In Bruen, New York’s Scrutiny Analysis Gets It Exactly Backwards
Heller famously concluded that the “inherent right of self-defense [is] central to the Second Amendment right.” But in New York, the exercise of that right depends on where you live. The state is much more likely to grant unrestricted licenses to carry to those living in rural areas than it is to those in urban areas, even though the threat of violent crime is much lower outside of America’s cities. Indeed, one could fairly say that New York’s regime is one of urban, rural, and intermediate scrutiny.
Despite its protestations, New York cannot fairly compare its law to a First Amendment permissible time, place, or manner restriction. Consider the right to assemble in protest. It is limited on its own terms as a “right of the people peaceably to assemble.” Therefore, restrictions intended to limit the threat of unrest caused by assembly affect only the conduct least protected by the First Amendment—violent riots—while leaving the core of the assembly right untouched. By contrast, New York’s public-carry regime strikes at the very core of the right to bear arms for self-defense, severely limiting it in those areas where firearms are most necessary. For that reason, it should not be considered a close analogue of any permissible time, place, and manner restriction on First Amendment activity.
For the same reasons, the Second Amendment right—in Bruen, the right to “bear Arms”—resists a mechanical application of the familiar tiers of scrutiny, as then-Judge Kavanaugh explained in his Heller II dissent. Scrutiny analysis is intuitively easy to understand: Courts examine the governmental interest asserted and the degree of fit required. The more exacting the scrutiny, the more important the government interest must be, and the tighter the fit must be. Therefore, the strictness of scrutiny selected reflects the court’s value judgment about the importance of the governmental interest compared to the individual right asserted.
To see how this normally plays out, let’s return to the example of peaceful assembly. As the threat of violence at a given protest increases, the government’s interest in protecting the peace increases and the people’s right to assemble decreases. So, a regulation imposing a midnight curfew would likely meet intermediate scrutiny if research showed that the risk of violence increases dramatically in the early hours of the morning.
Now consider how the same analysis might be applied to New York’s licensing regime. New York is more likely to grant “unrestricted” licenses—licenses that allow citizens to carry in areas frequented by the general public—to residents of rural areas than to residents of urban areas. The necessary effect? Those who are the most likely to need a handgun for their self-defense are unable to carry one.
Despite this, New York’s briefing dutifully plods through the intermediate scrutiny analysis. First, it (fairly) represents its “profound interests” in “promoting public safety and preventing gun violence.” Then, to meet the fit requirement, it cites research showing that public carry restrictions lower rates of gun-related homicides.

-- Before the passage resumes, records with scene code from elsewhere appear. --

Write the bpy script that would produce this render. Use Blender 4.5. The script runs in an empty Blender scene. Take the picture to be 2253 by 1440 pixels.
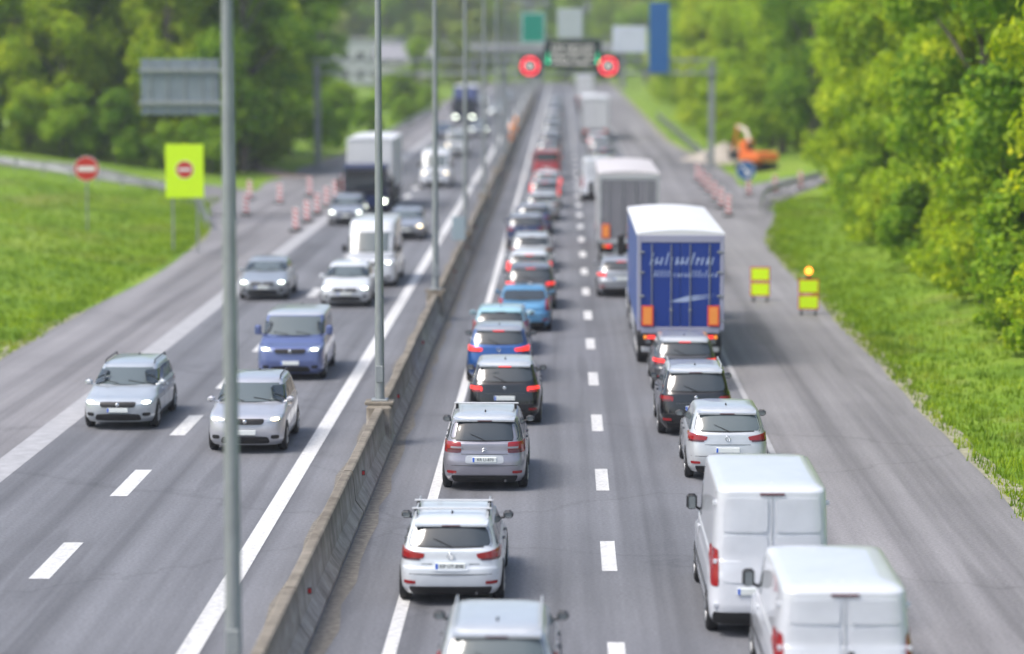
import bpy, bmesh, math, random
from mathutils import Vector, Matrix
R = math.radians
random.seed(7)

# ------------------------------------------------------------------ camera, sky, sun, exposure
SC = bpy.context.scene
COL = SC.collection
F_PX, CAM_H = 6100.0, 9.8
PITCH = math.atan(645 / F_PX)
YAW = math.atan(113.5 / F_PX)
cam_d = bpy.data.cameras.new('camera')
cam = bpy.data.objects.new('camera', cam_d); COL.objects.link(cam)
cam_d.sensor_width = 36.0
cam_d.lens = F_PX / 2253 * 36
cam_d.clip_start = 0.5; cam_d.clip_end = 5000
cam.location = (0, 0, CAM_H)
cam.rotation_euler = (math.pi / 2 - PITCH, 0, YAW)
SC.camera = cam
cam_d.dof.use_dof = True
cam_d.dof.focus_distance = 57.0
cam_d.dof.aperture_fstop = 0.40

W = bpy.data.worlds.new('World'); SC.world = W; W.use_nodes = True
nt = W.node_tree
bg = nt.nodes['Background']
sky = nt.nodes.new('ShaderNodeTexSky'); sky.sky_type = 'NISHITA'; sky.sun_disc = False
SUN_EL, SUN_AZ = 58.0, 243.0
sky.sun_elevation = R(SUN_EL); sky.sun_rotation = R(SUN_AZ)
sky.air_density = 1.0; sky.dust_density = 4.0; sky.ozone_density = 1.0
nt.links.new(sky.outputs[0], bg.inputs[0]); bg.inputs[1].default_value = 0.145
sd = bpy.data.lights.new('sun', 'SUN'); sd.energy = 1.7; sd.angle = R(24); sd.color = (1, .975, .94)
sun = bpy.data.objects.new('sun', sd); COL.objects.link(sun)
az = R(SUN_AZ)
dirv = Vector((math.sin(az) * math.cos(R(SUN_EL)), math.cos(az) * math.cos(R(SUN_EL)), math.sin(R(SUN_EL))))
sun.rotation_euler = dirv.to_track_quat('Z', 'Y').to_euler()
sun.location = (0, 0, 60)
SC.view_settings.view_transform = 'Standard'; SC.view_settings.look = 'None'
SC.view_settings.exposure = 0.75; SC.view_settings.gamma = 1.0
SC.cycles.max_bounces = 5; SC.cycles.transparent_max_bounces = 6
SC.cycles.use_denoising = True

def YD(d):            # optical depth -> distance along the road
    return (d - CAM_H * math.sin(PITCH)) / math.cos(PITCH)
def YS(s):            # pixels per metre -> distance along the road
    return YD(F_PX / s)

# ------------------------------------------------------------------ helpers
class MB:
    def __init__(s): s.v = []; s.f = []; s.m = []; s.sm = []
    def add(s, vs, fs, mi=0, smooth=False):
        o = len(s.v); s.v += [tuple(v) for v in vs]
        for f in fs: s.f.append([i + o for i in f]); s.m.append(mi); s.sm.append(smooth)
    def box(s, x0, x1, y0, y1, z0, z1, mi=0):
        vs = [(x0,y0,z0),(x1,y0,z0),(x1,y1,z0),(x0,y1,z0),(x0,y0,z1),(x1,y0,z1),(x1,y1,z1),(x0,y1,z1)]
        s.add(vs, [(0,3,2,1),(4,5,6,7),(0,1,5,4),(1,2,6,5),(2,3,7,6),(3,0,4,7)], mi)
    def rbox(s, x0, x1, y0, y1, z0, z1, b=.02, mi=0):   # bevelled box
        vs = []
        for z, i in ((z0, b), (z0 + b, 0), (z1 - b, 0), (z1, b)):
            for (x, y) in ((x0+i+b*.0, y0+b+i),(x0+b+i, y0+i),(x1-b-i, y0+i),(x1-i, y0+b+i),(x1-i, y1-b-i),(x1-b-i, y1-i),(x0+b+i, y1-i),(x0+i, y1-b-i)):
                vs.append((x, y, z))
        fs = [tuple(range(7, -1, -1)), tuple(range(24, 32))]
        for k in range(3):
            for j in range(8):
                fs.append((k*8+j, k*8+(j+1) % 8, k*8+8+(j+1) % 8, k*8+8+j))
        s.add(vs, fs, mi)
    def tube(s, pts, rs, n=8, mi=0, cap=True):
        pts = [Vector(p) for p in pts]
        if not hasattr(rs, '__len__'): rs = [rs] * len(pts)
        rings = []
        for i, p in enumerate(pts):
            d = (pts[min(i+1, len(pts)-1)] - pts[max(i-1, 0)]).normalized()
            a = d.cross(Vector((0, 0, 1)))
            if a.length < .05: a = d.cross(Vector((1, 0, 0)))
            a.normalize(); b = d.cross(a)
            rings.append([p + (a * math.cos(2*math.pi*k/n) + b * math.sin(2*math.pi*k/n)) * rs[i] for k in range(n)])
        vs = [v for r in rings for v in r]; fs = []
        for i in range(len(pts) - 1):
            for k in range(n): fs.append((i*n+k, i*n+(k+1) % n, (i+1)*n+(k+1) % n, (i+1)*n+k))
        s.add(vs, fs, mi, True)
        if cap:
            s.add(rings[0], [tuple(range(n - 1, -1, -1))], mi); s.add(rings[-1], [tuple(range(n))], mi)
    def lathe_x(s, cx, cy, cz, prof, n=20, mi=0):     # prof: (x offset, radius) revolved about the x axis
        vs = []
        for (dx, r) in prof:
            for k in range(n):
                a = 2*math.pi*k/n; vs.append((cx + dx, cy + r*math.cos(a), cz + r*math.sin(a)))
        fs = []
        for i in range(len(prof) - 1):
            for k in range(n): fs.append((i*n+k, i*n+(k+1) % n, (i+1)*n+(k+1) % n, (i+1)*n+k))
        s.add(vs, fs, mi, True)
    def build(s, name, mats, parent=None, loc=None):
        me = bpy.data.meshes.new(name); me.from_pydata(s.v, [], s.f)
        if not isinstance(mats, (list, tuple)): mats = [mats]
        for m in mats: me.materials.append(m)
        me.polygons.foreach_set('material_index', s.m); me.polygons.foreach_set('use_smooth', s.sm)
        me.update()
        o = bpy.data.objects.new(name, me); COL.objects.link(o)
        if parent: o.parent = parent
        if loc: o.location = loc
        return o

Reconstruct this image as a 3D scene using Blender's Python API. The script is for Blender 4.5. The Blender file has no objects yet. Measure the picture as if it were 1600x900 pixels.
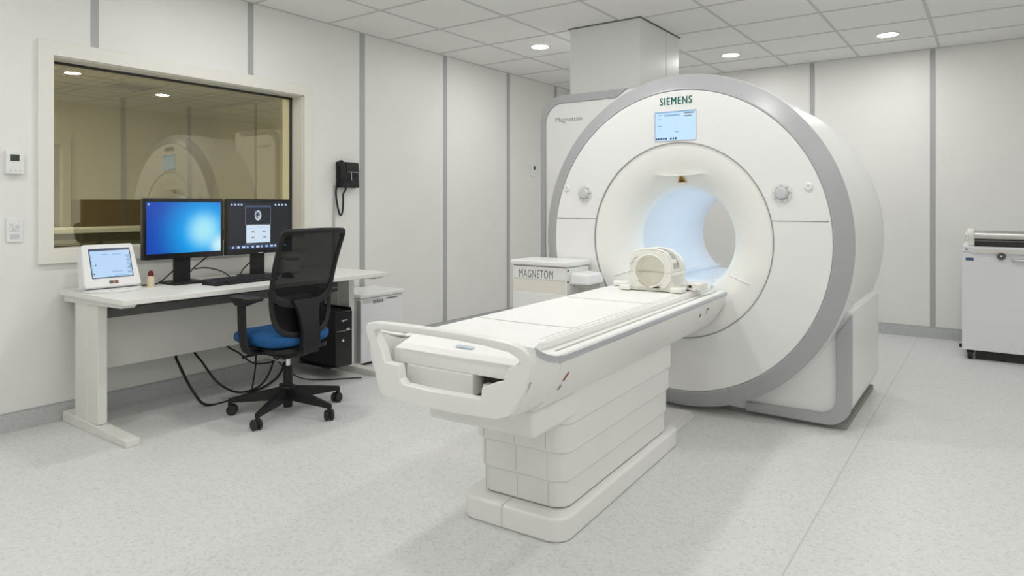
import bpy, bmesh, math, random
from mathutils import Matrix, Vector
random.seed(7)
PI = math.pi
D = bpy.data
SC = bpy.context.scene
COL = SC.collection

# ------------------------------------------------------------------ room numbers
F_PX, V0, YAW, CAM_H = 1048.38, 322.26, 0.622011, 1.25
XL, YB, H = -4.426, 7.487, 2.7446          # left wall, back wall, ceiling
XR, YF = 1.75, -1.3                        # right wall, wall behind the camera
XG = -4.564                                # window glass
XC, YC = -9.8, 5.75                        # control room far wall and side wall

# ------------------------------------------------------------------ materials
def lin(c):
    return tuple(((x / 12.92) if x <= 0.04045 else ((x + 0.055) / 1.055) ** 2.4) for x in c)
def mat(name, rgb, rough=0.5, metal=0.0, spec=0.5, bump=None, noise=None, alpha=None, emit=None, estr=1.0, coat=0.0):
    m = D.materials.new(name); m.use_nodes = True
    nt = m.node_tree; b = nt.nodes['Principled BSDF']
    b.inputs['Base Color'].default_value = (*rgb, 1)
    b.inputs['Roughness'].default_value = rough
    b.inputs['Metallic'].default_value = metal
    b.inputs['Specular IOR Level'].default_value = spec
    if coat: b.inputs['Coat Weight'].default_value = coat
    tc = nt.nodes.new('ShaderNodeTexCoord')
    if noise:
        sc, amt = noise
        n = nt.nodes.new('ShaderNodeTexNoise'); n.inputs['Scale'].default_value = sc; n.inputs['Detail'].default_value = 4
        nt.links.new(tc.outputs['Object'], n.inputs['Vector'])
        r = nt.nodes.new('ShaderNodeMapRange')
        r.inputs[1].default_value = 0.3; r.inputs[2].default_value = 0.7
        r.inputs[3].default_value = 1 - amt; r.inputs[4].default_value = 1 + amt
        nt.links.new(n.outputs['Fac'], r.inputs[0])
        mx = nt.nodes.new('ShaderNodeVectorMath'); mx.operation = 'SCALE'
        mx.inputs[0].default_value = rgb
        nt.links.new(r.outputs[0], mx.inputs['Scale'])
        nt.links.new(mx.outputs[0], b.inputs['Base Color'])
    if bump:
        sc, st = bump
        n = nt.nodes.new('ShaderNodeTexNoise'); n.inputs['Scale'].default_value = sc; n.inputs['Detail'].default_value = 3
        nt.links.new(tc.outputs['Object'], n.inputs['Vector'])
        bp = nt.nodes.new('ShaderNodeBump'); bp.inputs['Strength'].default_value = st; bp.inputs['Distance'].default_value = 0.002
        nt.links.new(n.outputs['Fac'], bp.inputs['Height'])
        nt.links.new(bp.outputs['Normal'], b.inputs['Normal'])
    if emit:
        b.inputs['Emission Color'].default_value = (*emit, 1); b.inputs['Emission Strength'].default_value = estr
    if alpha is not None:
        b.inputs['Alpha'].default_value = alpha
    return m

M = {}
M['wall'] = mat('wall_panel_laminate', (0.80, 0.80, 0.775), 0.42, spec=0.35, noise=(3, 0.012), bump=(180, 0.04))
M['strip'] = mat('grey_joint_strip', (0.42, 0.42, 0.43), 0.45)
M['ceil'] = mat('ceiling_tile', (0.83, 0.83, 0.81), 0.9, spec=0.1, noise=(40, 0.01), bump=(300, 0.1))
M['tbar'] = mat('ceiling_grid_bar', (0.60, 0.60, 0.585), 0.6, spec=0.2)
M['white'] = mat('white_gloss_cover', (0.80, 0.80, 0.80), 0.32, spec=0.4, noise=(2, 0.008))
M['cream'] = mat('cream_cover', (0.83, 0.83, 0.805), 0.34, spec=0.4, noise=(2, 0.008))
M['table'] = mat('warm_white_plastic', (0.815, 0.81, 0.79), 0.36, spec=0.4, noise=(3, 0.01))
M['bed'] = mat('off_white_mattress_vinyl', (0.86, 0.86, 0.845), 0.45, spec=0.35, noise=(6, 0.012))
M['trim'] = mat('mid_grey_trim', (0.40, 0.40, 0.42), 0.36, spec=0.5)
M['rail'] = mat('pale_blue_grey_rail', (0.50, 0.51, 0.55), 0.25, metal=0.3)
M['groove'] = mat('shadow_gap', (0.30, 0.30, 0.29), 0.7)
M['groove2'] = mat('pale_seam', (0.55, 0.54, 0.50), 0.7)
M['dark'] = mat('dark_recess', (0.03, 0.028, 0.025), 0.7)
M['desk'] = mat('white_desk_laminate', (0.80, 0.79, 0.76), 0.4, noise=(5, 0.01))
M['deskmetal'] = mat('white_powder_coat', (0.76, 0.75, 0.71), 0.45, bump=(400, 0.05))
M['tray'] = mat('grey_cable_tray', (0.12, 0.12, 0.115), 0.55)
M['black'] = mat('black_plastic', (0.011, 0.011, 0.012), 0.48, spec=0.35, bump=(500, 0.08))
M['blackgloss'] = mat('black_gloss_plastic', (0.012, 0.012, 0.013), 0.22)
M['keycap'] = mat('keycap_black', (0.03, 0.03, 0.032), 0.5)
M['chrome'] = mat('chrome', (0.75, 0.75, 0.76), 0.18, metal=1.0)
M['steel'] = mat('brushed_steel', (0.62, 0.60, 0.58), 0.3, metal=0.9)
M['blue'] = mat('blue_seat_fabric', (0.02, 0.10, 0.27), 0.85, spec=0.2, noise=(120, 0.15), bump=(300, 0.4))
M['rubber'] = mat('caster_rubber', (0.015, 0.015, 0.015), 0.6)
M['cable'] = mat('black_cable', (0.012, 0.012, 0.012), 0.5)
M['cablegrey'] = mat('grey_conduit', (0.50, 0.50, 0.49), 0.5)
M['cabwhite'] = mat('cool_white_steel', (0.83, 0.835, 0.86), 0.38, spec=0.4)
M['beige'] = mat('beige_panel', (0.74, 0.72, 0.665), 0.5)
M['frame'] = mat('cream_window_frame', (0.79, 0.775, 0.715), 0.42)
M['jamb'] = mat('dark_glazing_bead', (0.03, 0.03, 0.03), 0.5)
M['teal'] = mat('petrol_green_lettering', (0.0, 0.12, 0.10), 0.5)
M['grey_letter'] = mat('grey_lettering', (0.16, 0.16, 0.18), 0.5)
M['pale_letter'] = mat('silver_grey_lettering', (0.30, 0.29, 0.33), 0.5)
M['red'] = mat('dark_red_plastic', (0.13, 0.005, 0.010), 0.4)
M['redmark'] = mat('red_brown_mark', (0.28, 0.09, 0.05), 0.5)
M['amber'] = mat('amber_label', (0.50, 0.30, 0.06), 0.5)
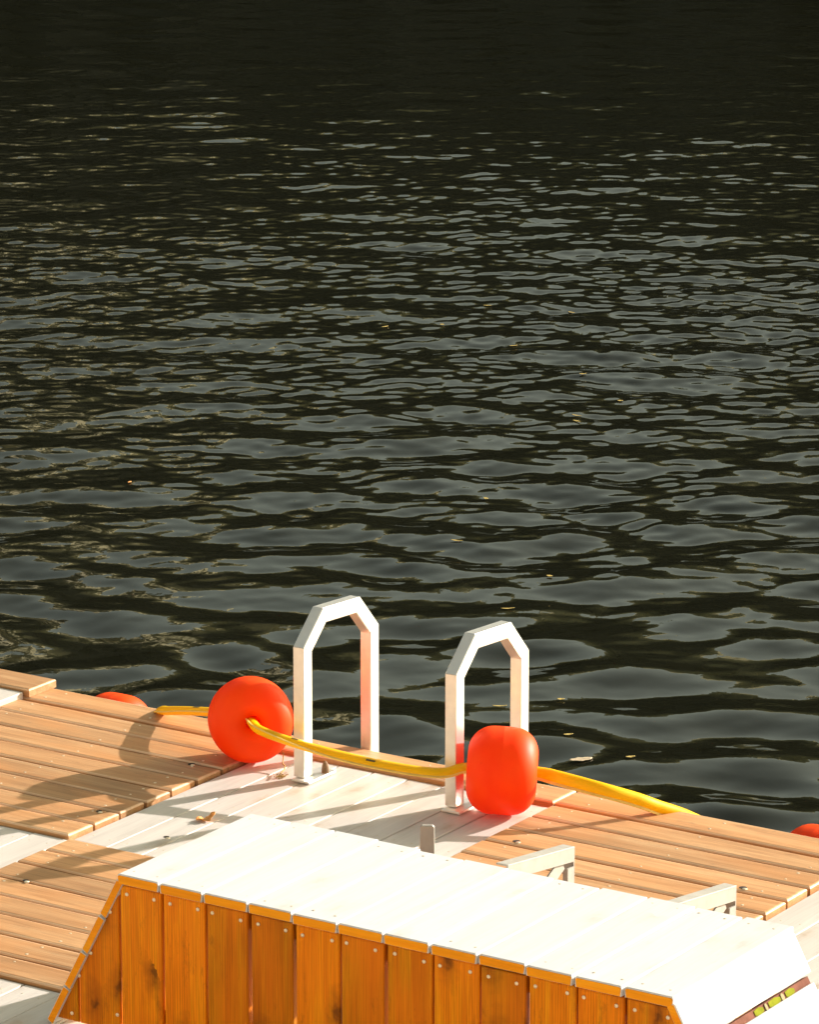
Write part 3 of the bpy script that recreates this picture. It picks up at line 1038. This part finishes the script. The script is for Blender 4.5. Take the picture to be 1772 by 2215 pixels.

But, because of the nature of the self-defense right recognized in Heller, the petitioners argue New York strikes at the very core of the Second Amendment right to satisfy its interest in safety. As a result, any court’s attempt to apply scrutiny must find a way around the fact that both the state’s and the individual’s equities weigh in the same direction.
During oral argument, New York Solicitor General Barbara Underwood stressed that it was an applicant’s duty to differentiate herself as uniquely worthy of carrying a firearm and not the state’s duty to identify dangerous individuals to exclude. To quote a few variations: “I think that [the application] would have to be brought home to you in particular . . . something specific to you rather than [something] happening in the world at large;” “something non-speculative;” and “[something not] sufficiently recent or relevant or [that] couldn’t be dealt with adequately by [a] premises license.” As petitioners argued before the Court (see page 5), New York has turned the fundamental Second Amendment guarantee into a matter of administrative grace.
Because of the interests at stake, traditional scrutiny of the Second Amendment is fraught with conceptual difficulty and, as I argue elsewhere, prone to abuse in the lower courts. These difficulties are only heightened in the face of the Second Amendment’s plain text, which explicitly guarantees that the right to keep and bear arms “shall not be infringed.” In Bruen, the Court should actually contend with this language and ask itself whether any regulation—no matter the interest served or the degree of fit achieved—is consistent with its original public meaning. To quote Justice Scalia, the Second Amendment “is the very product of an interest-balancing by the people.” To faithfully apply the balance of the interests at stake, the Court should interpret the right only in accordance with its text, history, and tradition and not in light of any anachronistic concept of means-end scrutiny.
That interpretive philosophy is something that both petitioners and respondents can get behind. As others have noted, both parties in Bruen focused their fire on text, history, and tradition. Justices peppered both Mr. Clement and Solicitor General Underwood about the historical record, at times dating all the way back to the much-debated Statute of Northampton. And even though—as talented advocates should—both parties make fallback arguments on scrutiny, it is heartening to see textual and historical arguments rule the day. No matter the result in Bruen, the Court’s opinion should honor the work of the parties by couching its holding in terms of the Second Amendment’s text, history, and tradition.